This paper is intended to examine the change of characteristics of major characters’ selves in D.H. Lawrence’s novels while they are in the forest or trees. The forest or the tree is a source of creativity, wisdom, imagination, and inspiration in Lawrence’s novels. A man and a woman in the novel will be ease, peaceful, comfortable, vital, and rich in his or her feeling and emotion when he or she is present in trees and the forest. However trees and forest can paly a negative, undesirable, destructive force and effect to people as well. So they have double, and ambivalent values.
Lawrence keeps abundant, keen senses, full recognition, and enough knowledges about effects and influences of trees and forest.
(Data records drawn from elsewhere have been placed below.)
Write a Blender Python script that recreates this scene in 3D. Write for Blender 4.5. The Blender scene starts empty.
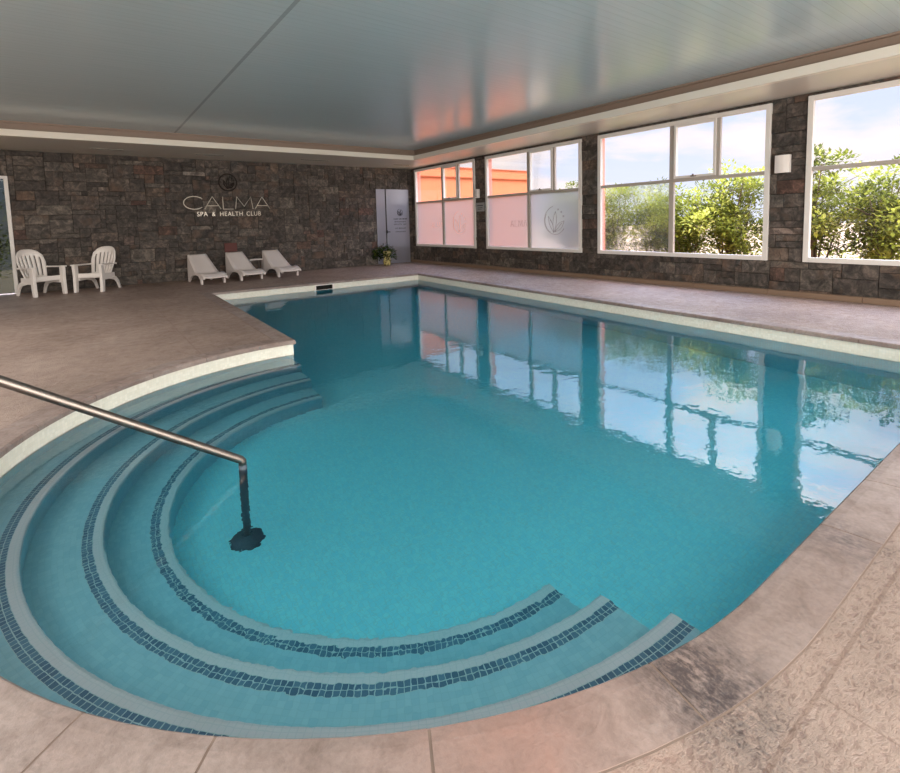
import bpy, bmesh, math, random
from math import sin, cos, pi, radians as rad
from mathutils import Vector, Matrix
from mathutils.geometry import tessellate_polygon

S = bpy.context.scene
COL = S.collection
random.seed(7)

# ------------------------------------------------------------------ helpers
def link(o, parent=None):
    COL.objects.link(o)
    if parent is not None:
        o.parent = parent
    return o

def obj(name, bm, mat=None, parent=None, smooth=False, loc=None, rotz=None):
    me = bpy.data.meshes.new(name)
    bm.to_mesh(me); bm.free()
    if mat is not None:
        for m in (mat if isinstance(mat, (list, tuple)) else [mat]):
            me.materials.append(m)
    if smooth:
        for p in me.polygons: p.use_smooth = True
    o = bpy.data.objects.new(name, me)
    if loc: o.location = loc
    if rotz is not None: o.rotation_euler = (0, 0, rotz)
    return link(o, parent)

def struct(o):
    o['kind'] = 'structure'
    return o

def tag(o, label, cat, group=None):
    o['label'] = label; o['category'] = cat
    if group: o['group'] = group
    return o

def thing(name, label, cat, loc=(0, 0, 0), rotz=0, group=None):
    o = bpy.data.objects.new(name, None); COL.objects.link(o)
    o.location = loc; o.rotation_euler = (0, 0, rotz)
    o.empty_display_size = .2
    return tag(o, label, cat, group)

def dup(root, loc, rotz, label, group=None):
    r = root.copy(); COL.objects.link(r); r.location = loc; r.rotation_euler = (0, 0, rotz)
    r['label'] = label
    if group: r['group'] = group
    for ch in list(root.children):
        c = ch.copy(); COL.objects.link(c); c.parent = r
        for g in ch.children:
            d = g.copy(); COL.objects.link(d); d.parent = c
    return r

def add_box(bm, lo, hi, bev=0, seg=2, M=None, mi=0):
    lo = Vector(lo); hi = Vector(hi)
    r = bmesh.ops.create_cube(bm, size=1)
    vs = r['verts']
    c = (lo + hi) / 2; d = hi - lo
    for v in vs:
        v.co = Vector((v.co.x * d.x, v.co.y * d.y, v.co.z * d.z)) + c
    if bev:
        es = list({e for v in vs for e in v.link_edges})
        b = bmesh.ops.bevel(bm, geom=es, offset=bev, segments=seg, affect='EDGES', profile=.5)
        vs = [v for v in b['verts']] 
        vs = list({v for f in b['faces'] for v in f.verts} | set(vs))
    if M is not None:
        allv = set(vs)
        stack = list(vs)
        for v in stack:
            for e in v.link_edges:
                w = e.other_vert(v)
                if w not in allv:
                    allv.add(w); stack.append(w)
        for v in allv: v.co = M @ v.co
    return vs

def add_tube(bm, pts, r, seg=12, cap=True):
    pts = [Vector(p) for p in pts]
    rings = []
    n = len(pts)
    rr = r if isinstance(r, (list, tuple)) else [r] * n
    prev = None
    for i, p in enumerate(pts):
        if i == 0: t = pts[1] - p
        elif i == n - 1: t = p - pts[i - 1]
        else: t = (pts[i + 1] - p).normalized() + (p - pts[i - 1]).normalized()
        t.normalize()
        if prev is None:
            a = Vector((0, 0, 1)) if abs(t.z) < .9 else Vector((0, 1, 0))
            u = t.cross(a).normalized()
        else:
            u = (prev - t * prev.dot(t)).normalized()
        prev = u
        w = t.cross(u)
        rings.append([bm.verts.new(p + (u * cos(2 * pi * k / seg) + w * sin(2 * pi * k / seg)) * rr[i]) for k in range(seg)])
    for a, b in zip(rings, rings[1:]):
        for k in range(seg):
            f = bm.faces.new((a[k], a[(k + 1) % seg], b[(k + 1) % seg], b[k])); f.smooth = True
    if cap:
        bm.faces.new(rings[0][::-1]); bm.faces.new(rings[-1])

def add_lathe(bm, prof, seg=24, c=(0, 0, 0)):
    rings = []
    for r, z in prof:
        rings.append([bm.verts.new((c[0] + max(r, .0005) * cos(2 * pi * k / seg), c[1] + max(r, .0005) * sin(2 * pi * k / seg), c[2] + z)) for k in range(seg)])
    for a, b in zip(rings, rings[1:]):
        for k in range(seg):
            f = bm.faces.new((a[k], a[(k + 1) % seg], b[(k + 1) % seg], b[k])); f.smooth = True
    bm.faces.new(rings[0][::-1]); bm.faces.new(rings[-1])

def add_prism(bm, poly, fn, t0, t1):
    """extrude a 2D polygon between t0 and t1; fn(a, b, t) -> point"""
    A = [bm.verts.new(fn(a, b, t0)) for a, b in poly]
    B = [bm.verts.new(fn(a, b, t1)) for a, b in poly]
    n = len(poly)
    for k in range(n):
        bm.faces.new((A[k], A[(k + 1) % n], B[(k + 1) % n], B[k]))
    tri = tessellate_polygon([[Vector((a, b, 0)) for a, b in poly]])
    for t in tri:
        try:
            bm.faces.new([A[i] for i in t]); bm.faces.new([B[i] for i in t][::-1])
        except ValueError: pass
    bmesh.ops.recalc_face_normals(bm, faces=bm.faces[:])

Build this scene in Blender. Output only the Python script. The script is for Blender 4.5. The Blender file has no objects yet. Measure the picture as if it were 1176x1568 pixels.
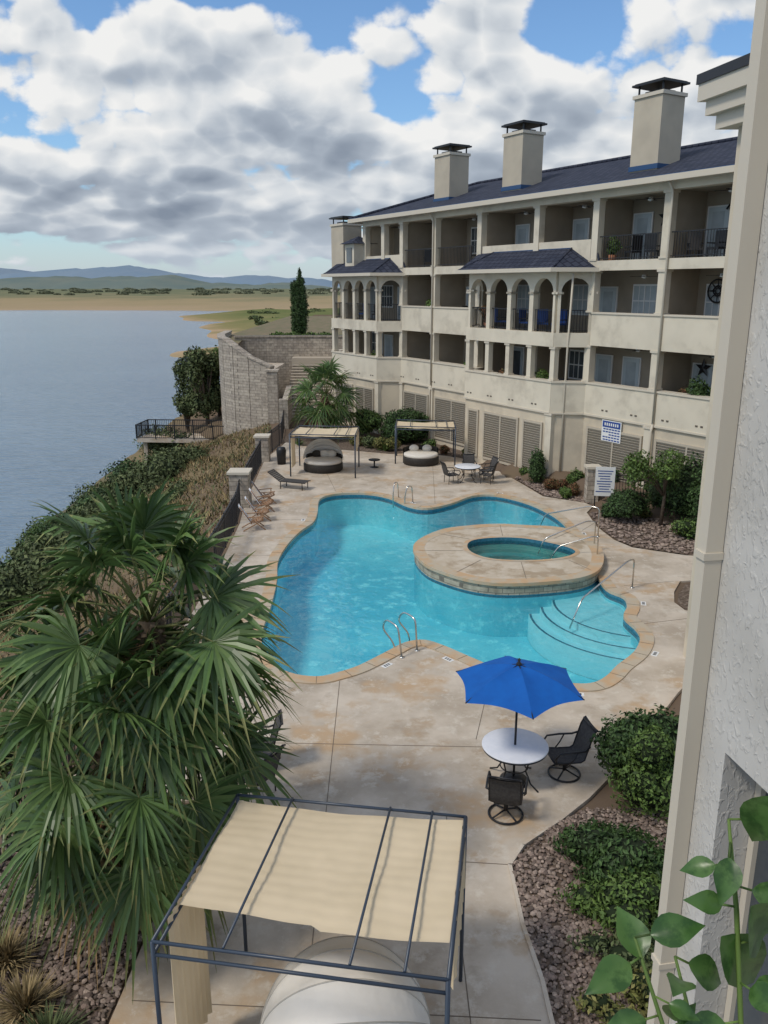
import bpy, math, random
import numpy as np
from mathutils import Vector, Matrix
from mathutils.geometry import tessellate_polygon
random.seed(7); rng=np.random.default_rng(7)
R=math.radians
scene=bpy.context.scene
col=scene.collection

# ------------------------------------------------------------ materials
def _nodes(name):
    m=bpy.data.materials.new(name); m.use_nodes=True
    nt=m.node_tree; b=nt.nodes['Principled BSDF']
    return m,nt,b
def mat(name,c1,c2=None,scale=4.0,rough=0.75,bump=0.0,bscale=40.0,metal=0.0,island=0.0,spec=0.3,detail=2,lo=.35,hi=.65,c3=None,s3=.6,t3=.62,trans=0,dist=0.02,c4=None,s4=5,t4=.6,w3=.08,c5=None,s5=3,t5=.6):
    m,nt,b=_nodes(name); N=nt.nodes; Lk=nt.links
    geo=N.new('ShaderNodeNewGeometry'); out=None
    def mixc(fac,a,bb):
        mx=N.new('ShaderNodeMix'); mx.data_type='RGBA'; Lk.new(fac,mx.inputs[0])
        if isinstance(a,tuple): mx.inputs[6].default_value=(*a,1)
        else: Lk.new(a,mx.inputs[6])
        mx.inputs[7].default_value=(*bb,1); return mx.outputs[2]
    def noise(sc,dt,lo_,hi_,rg=.6,mxv=1):
        no=N.new('ShaderNodeTexNoise'); no.inputs['Scale'].default_value=sc; no.inputs['Detail'].default_value=dt; no.inputs['Roughness'].default_value=rg
        Lk.new(geo.outputs['Position'],no.inputs['Vector'])
        mr=N.new('ShaderNodeMapRange'); mr.inputs[1].default_value=lo_; mr.inputs[2].default_value=hi_; mr.inputs[4].default_value=mxv
        Lk.new(no.outputs['Fac'],mr.inputs[0]); return mr.outputs[0]
    if island:
        c2=c2 or tuple(x*.7 for x in c1)
        out=mixc(geo.outputs['Random Per Island'],c1,c2)
        hs=N.new('ShaderNodeHueSaturation'); wn=N.new('ShaderNodeMath'); wn.operation='MULTIPLY'; wn.inputs[1].default_value=7.31; Lk.new(geo.outputs['Random Per Island'],wn.inputs[0])
        fr=N.new('ShaderNodeMath'); fr.operation='FRACT'; Lk.new(wn.outputs[0],fr.inputs[0])
        mi=N.new('ShaderNodeMapRange'); mi.inputs[3].default_value=1-island; mi.inputs[4].default_value=1+island
        Lk.new(fr.outputs[0],mi.inputs[0]); Lk.new(mi.outputs[0],hs.inputs['Value']); Lk.new(out,hs.inputs['Color']); out=hs.outputs['Color']
    elif c2: out=mixc(noise(scale,detail,lo,hi),c1,c2)
    if c3: out=mixc(noise(s3,5,t3-.05,t3+w3,.65),out if out else c1,c3)
    if c4: out=mixc(noise(s4,4,t4-.05,t4+.08,.7),out if out else c1,c4)
    if c5: out=mixc(noise(s5,6,t5-.04,t5+.07,.75,.7),out,c5)
    if out: Lk.new(out,b.inputs['Base Color'])
    else: b.inputs['Base Color'].default_value=(*c1,1)
    b.inputs['Roughness'].default_value=rough; b.inputs['Metallic'].default_value=metal
    b.inputs['Specular IOR Level'].default_value=spec
    if bump:
        nb=N.new('ShaderNodeTexNoise'); nb.inputs['Scale'].default_value=bscale; nb.inputs['Detail'].default_value=2
        Lk.new(geo.outputs['Position'],nb.inputs['Vector'])
        bp=N.new('ShaderNodeBump'); bp.inputs['Strength'].default_value=bump; bp.inputs['Distance'].default_value=dist
        Lk.new(nb.outputs['Fac'],bp.inputs['Height']); Lk.new(bp.outputs[0],b.inputs['Normal'])
    if trans:
        tr=N.new('ShaderNodeBsdfTranslucent')
        if out: Lk.new(out,tr.inputs['Color'])
        else: tr.inputs['Color'].default_value=(*c1,1)
        ms=N.new('ShaderNodeMixShader'); ms.inputs[0].default_value=trans
        Lk.new(b.outputs[0],ms.inputs[1]); Lk.new(tr.outputs[0],ms.inputs[2])
        Lk.new(ms.outputs[0],N['Material Output'].inputs['Surface'])
    return m

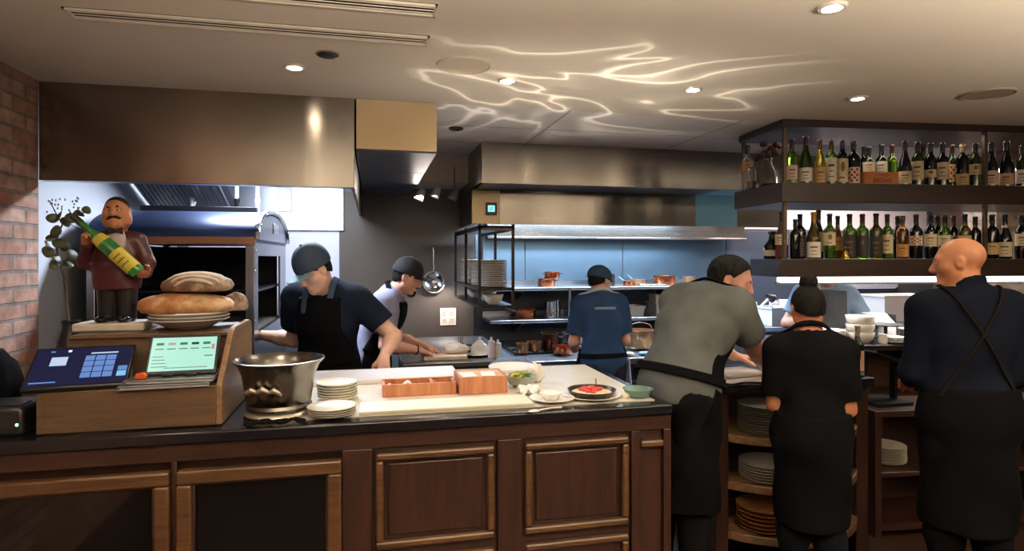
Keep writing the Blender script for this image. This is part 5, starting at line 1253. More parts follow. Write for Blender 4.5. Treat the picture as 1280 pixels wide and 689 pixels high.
for px,v,k,R,H,g,c,l,lz,mk,d,nk in LO: bottle(bu(px,v),v,ZS[1],k,R,H,g,f'{d} {Lw}',c,l,lz or (.1,.4),mk,group=GL,neck=nk)
# brass bell, small items
p=bw_(bu(1057,.0),.0,ZS[1]+.0005); r=thing('brass_bell','tiny brass bell in front of a green bottle on the lower bottle shelf','bell',p)
MB().lathe([(.036,0),(.034,.004),(.024,.012),(.018,.035),(.012,.052),(0,.056)],n=24).build('bell_body',plain('brass','c9a04a',.2,1.0),r); MB().lathe([(.004,.055),(.004,.068),(.008,.075),(0,.083)],n=14).build('handle',plain('brass','c9a04a',.2,1.0),r)
# wooden box with lettering
u0,u1=bu(1079.5,.03),bu(1122,.03); r=thing('wine_crate','small orange wooden box lettered BASTIAN on the upper bottle shelf','box',bw_((u0+u1)/2,.03,ZS[0]+.0006),BR)
w=(u1-u0)/2; WB=wood('crate_wood','a85d33','c8834f','x',.55,.6)
MB().box(-w,w,-.008,0,0,.088).build('front_board',WB,r,bevel=.001); MB().box(-w,w,.072,.08,0,.088).build('rear_board',WB,r); MB().box(-w,-w+.008,0,.072,0,.088).build('side_board',WB,r); MB().box(w-.008,w,0,.072,0,.088).build('side_board',WB,r); MB().box(-w+.008,w-.008,0,.072,0,.008).build('base_board',WB,r)
TM=Matrix.Translation((.008,-.0085,.028))@Matrix.Rotation(PI/2,4,'X')
text_part('BASTIAN','lettering',plain('burnt_lettering','4a2413',.7),r,TM@Matrix.Diagonal((.88,1.25,1,1)),.038)
mb=MB(); mb.tube([(-.05,-.0088,.062),(-.02,-.0088,.070),(.02,-.0088,.067),(.06,-.0088,.064)],.0018,6); mb.tube([(-.02,-.0088,.060),(.02,-.0088,.061),(.045,-.0088,.057)],.0014,6); mb.build('script_line',plain('burnt_lettering','4a2413',.7),r)
# left end of the upper tier, seen through the open side
o=bottle(bu(934,.46),.46,ZS[0],'liquor',.040,.33,'clear','clear liquor bottle with orange label at the open left end of the upper shelf','17171a',lab='orange',lz=(.42,.62),name='liquor_bottle')
o=bottle(bu(939,.34),.34,ZS[0],'liquor',.034,.20,'clear','small clear bottle with red liquid at the open left end of the upper shelf',None,name='liquor_bottle')
MB().lathe([(0,.004),(.030,.004),(.0305,.05),(0,.05)],n=20).build('red_liquid',plain('red_liquid','a01a22',.2),o)
p=bw_(bu(958,.22),.22,ZS[0]+.0006); r=thing('flower_jar','smoky glass jar of dark dried flowers, left end of the upper bottle shelf','vase',p)
MB().lathe([(0,.004),(.05,.004),(.068,.02),(.066,.10),(.04,.16),(.035,.19),(.040,.20),(.033,.19),(.038,.16),(.060,.10),(.062,.02),(0,.008)],n=32).build('jar',glass('smoky_glass','6d6a66',.55,.08),r)
random.seed(4); mb=MB(); st=MB()
for i in range(16):
    a=random.uniform(0,6.3); q=random.uniform(.02,.09); z=random.uniform(.20,.30); c=(math.cos(a)*q,math.sin(a)*q,z)
    st.tube([(0,0,.02),(c[0]*.3,c[1]*.3,.17),c],.002,5); mb.ell(c,(.022,.022,.02),10,7)
    mb.ell((c[0]+.012,c[1],c[2]+.012),(.012,.012,.012),8,6)
st.build('stems',plain('dark_stem','2b2a22',.8),r); mb.build('flower_heads',plain('dried_flower','45201f',.8,0,.3,30),r)
p=bw_(bu(965,.22),.22,ZS[1]+.0006); r=thing('dark_flask','low dark flask at the open left end of the lower bottle shelf','flask',p)
MB().lathe([(0,0),(.05,0),(.055,.01),(.052,.09),(.03,.12),(.02,.14),(.02,.17),(.026,.175),(.026,.19),(0,.19)],n=28).build('body',bmat('black'),r); MB().lathe([(.0558,.02),(.0546,.06)],n=28).build('label_paper',lab_mat('white'),r)

# ================================================================ BAR COUNTER (the pass beneath the bottle shelf)
BZ=1.09
r=thing('bar_pass','dark bar counter with open shelves under the bottle shelf','counter',(BO.x,BO.y,0),BR)
MB().box(.04,3.3,.02,.62,BZ-.04,BZ).build('worktop',M_STONE,r,bevel=.005)
MB().box(.06,3.3,.34,.40,.06,BZ-.04).build('back_panel',M_DWOOD,r)
for z in (.40,.74): MB().box(.06,3.3,.04,.34,z-.03,z).build('shelf_board',M_DWOOD,r,bevel=.003)
MB().box(.06,3.3,.06,.34,.02,.10).build('plinth',M_BLACKP,r)
for u in (.06,1.1,2.15,3.26): MB().box(u,u+.035,.04,.34,.10,BZ-.04).build('divider',M_DWOODZ,r)
def bo(px,v,z): return bw_(bu(px,v),v,z)
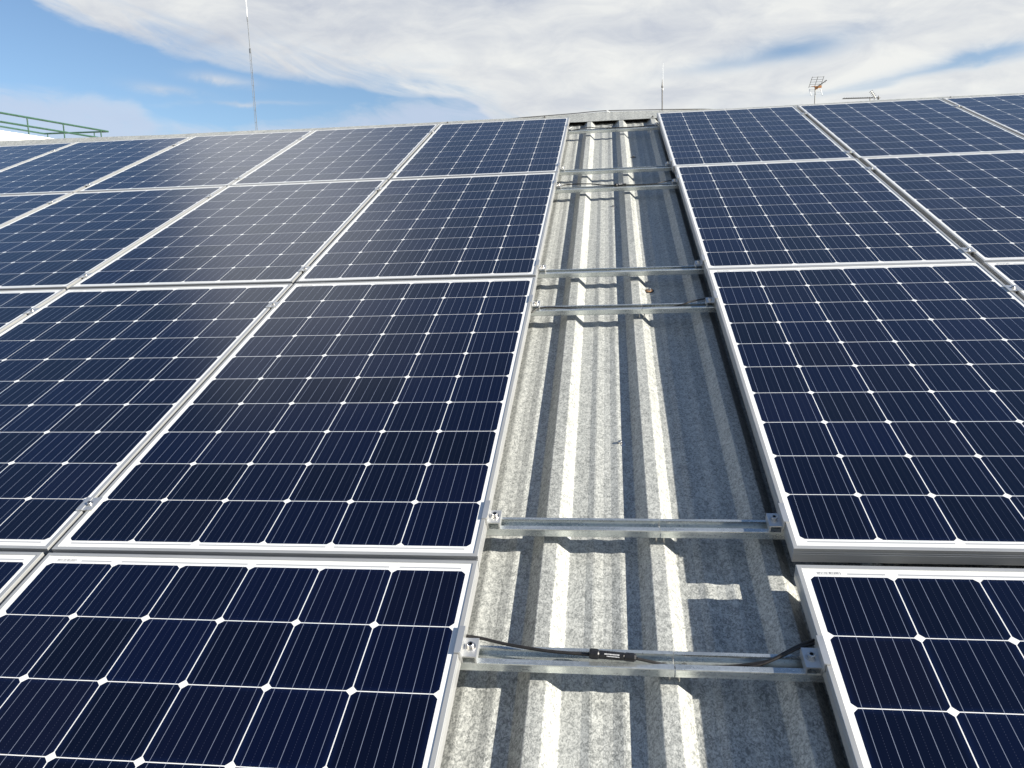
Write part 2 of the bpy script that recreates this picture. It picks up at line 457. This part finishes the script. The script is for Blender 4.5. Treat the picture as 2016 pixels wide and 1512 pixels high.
# ridge flashing, its crown a little uneven as on the roof
AP = [(-9, -.02), (-5.053, -0.0394), (-4.3965, -0.0452), (-3.5219, -0.0590), (-2.7864, -0.0600), (-2.1478, -0.0680), (-1.1013, -0.0691), (-0.7596, -0.067), (-0.3222, -0.0690),
      (0.0347, -0.0615), (0.2806, -0.0545), (0.60, -.064), (0.8855, -0.0690), (1.2545, -0.0795), (1.9183, -0.0758), (2.5086, -0.0710), (3.4504, -0.0736), (9, -.085)]
def apex(u):
    for (a, wa), (c, wb) in zip(AP, AP[1:]):
        if a <= u <= c: return wa + (wb - wa) * (u - a) / (c - a)
    return -.07
q = MB(); rings = []
us = [UL + (UR - UL) * i / 240 for i in range(241)]
for u in us:
    wa = apex(u); r = random.Random(int(u * 50)).uniform(-.0012, .0012)
    f = [(5.166, -0.0905), (5.166, -0.0765 + r * .5), (5.20, -0.0745 + r), (5.30, (-0.0745 + wa) / 2 + .001 + r * .6), (5.405, wa - .0015), (APEX_V, wa), (APEX_V + .012, wa - .006),
         (APEX_V + .21, wa - .168), (APEX_V + .212, wa - .182)]
    rings.append([(u, a, c) for a, c in f])
n = len(rings[0])
q.add([p for r in rings for p in r], [(i * n + k, (i + 1) * n + k, (i + 1) * n + k + 1, i * n + k + 1) for i in range(len(rings) - 1) for k in range(n - 1)])
# the flashing's front lip is notched over each rib, so only its upper sheet is kept above the crests
q.f = [f for f in q.f if not all(abs(q.v[i][1] - 5.166) < 1e-6 for i in f)]; q.m = [0] * len(q.f)
cap = q.build('ridge_cap', M_ROOF, b)
sd = cap.modifiers.new('thickness', 'SOLIDIFY'); sd.thickness = 0.0016; sd.offset = -1
q = MB(); q.box((UL, 5.235, WV - .02), (UR, 5.262, -0.0785)); q.build('valley_shade_strip', M_SHADE, b)  # black strip paints the dark of the open valleys under the cap
for u, v, ru in ((0.331, 0.577, 0), (0.466, 1.716, 1), (0.330, 2.916, 0), (0.471, 4.039, 2), (0.339, 5.125, 0)):
    q = MB(); z = WV + .0005
    q.lathe([(0, .0006), (.0165, .0006), (.0165, .0018), (.0145, .0032), (.0085, .0040)], (u, v, z), 20, 0 if ru != 1 else 1)
    q.lathe([(.0085, .0036), (.0060, .0036), (.0060, .0100), (.0050, .0110), (0, .0110)], (u, v, z), 6, 0)
    q.lathe([(.0200, 0), (.0200, .0010), (.0160, .0015)], (u, v, z), 20, 2)
    q.build('roof_screw', [M_BOLT if ru != 2 else M_ANTDK, M_RUST, M_PLASTIC], rs)
for u, v in ((1.233, 5.345), (0.655, 5.20), (-2.555, 5.30), (-1.0, 5.36), (-0.20, 5.37), (2.9, 5.36)):
    q = MB(); wz = (-0.0745 + (apex(u) + .0745) * (v - 5.2) / .22) + .001
    q.lathe([(0, 0), (.011, 0), (.011, .002), (.006, .003), (.0055, .010), (0, .010)], (u, v, wz), 8)
    q.build('roof_screw', M_ANTDK, cap)
q = MB()
yA, zA = APEX_V * cos(SLOPE), APEX_V * sin(SLOPE)
pr = [(VB * cos(SLOPE) + .3, GROUND - 5), (VB * cos(SLOPE) + .3, VB * sin(SLOPE) - .1), (yA, zA - .35), (yA + 16.6, zA - 16.6 * math.tan(SLOPE) - .35), (yA + 16.6, GROUND - 5)]
q.prism(pr, UL + .25, UR - .25)
wl = q.build('wall', M_CLAD, b); wl.rotation_euler = (-SLOPE, 0, 0)

# ------------------------------------------------------------------ mounting rails
RW, RH, RT, RTOP = 0.046, 0.022, 0.0022, -0.037
# front edge of each rail, up the slope
RAILS = [-0.290, 0.106, 1.369, 1.754, 3.043, 3.438, 4.622]
RNAME = ['lowest rail', 'second lowest rail', 'third rail from below', 'fourth rail from below', 'fifth rail from below', 'second highest rail', 'highest rail']
def rail_profile():
    t = RT; r = .0022
    out = [(.0125, RH - .004), (.0125, RH), (r, RH), (r * .3, RH - r * .3), (0, RH - r), (0, r), (r, 0), (RW - r, 0), (RW, r), (RW, RH - r), (RW - r, RH), (RW - .010, RH), (RW - .010, RH - .004)]
    inn = [(RW - .010 - t, RH - .004), (RW - .010 - t, RH - t), (RW - t, RH - t), (RW - t, t), (t, t), (t, RH - t), (.0125 + t * .0 - t, RH - t), (.0125 - t, RH - .004)]
    # lips: the inner run meets the outer run at both lip ends
    inn[0] = (RW - .010 + t, RH - .004); inn[1] = (RW - .010 + t, RH - t)
    return out + inn
def make_rail(ri, u0, u1, label, feet):
    v = RAILS[ri]
    t = thing('mounting_rail', roofmat((u0 + u1) / 2, v, RTOP - RH), label, 'mounting rail', 'galvanised rails carrying the solar panels')
    c = (u0 + u1) / 2
    q = MB(); q.prism(rail_profile(), u0 - c, u1 - c); q.build('channel', M_RAIL, t)
    for u in feet:
        q = MB(); q.box((u - c - .013, .006, WC - (RTOP - RH) + .001), (u - c + .013, RW - .006, -.0003)); q.build('foot', M_RAIL, t)
    return t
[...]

The writer’s description of trees and forest in his novels must be given notice and attention for understanding of Lawrence’s novels. The paper will deal with Lawrence’s (short) novels such as “The Shadow in the Rose Garden,” “The Shades of Spring,” “Sun,” Sons and Lovers, The Rainbow, Women in Love, Lady Chatterley’s Lover, Kangaroo, The Boy in the Bush. For the first seven novels, the creative, positive effects of the forest are touched, but for the last two novels, negative, destructive effects are touched in terms of the so-called Australian bush dark and strange, and mysterious.
In addition, this paper will touch on Lawrence’s emphasis of place and space. Lawrence’s talk and discussion of ‘the spirit of place’ are critical because it exercises an important role and influence in his literature. ‘The spirit of place’ is the title of the foreword of D.H. Lawrence’s Studies in Classic American Literature. It is a very important topic in Lawrence’s literary discussion. His talk about the old Indian wisdom of the forest, and about German Hercynian Wood in connection with old Roman military forces’ invasion into Germany appears in Fantasia of the Unconscious. Place’s soul or spirit in the forest and trees which Lawrence calls ‘the spirit of place’ is examined in the paper for the more exact, right understanding of his novels.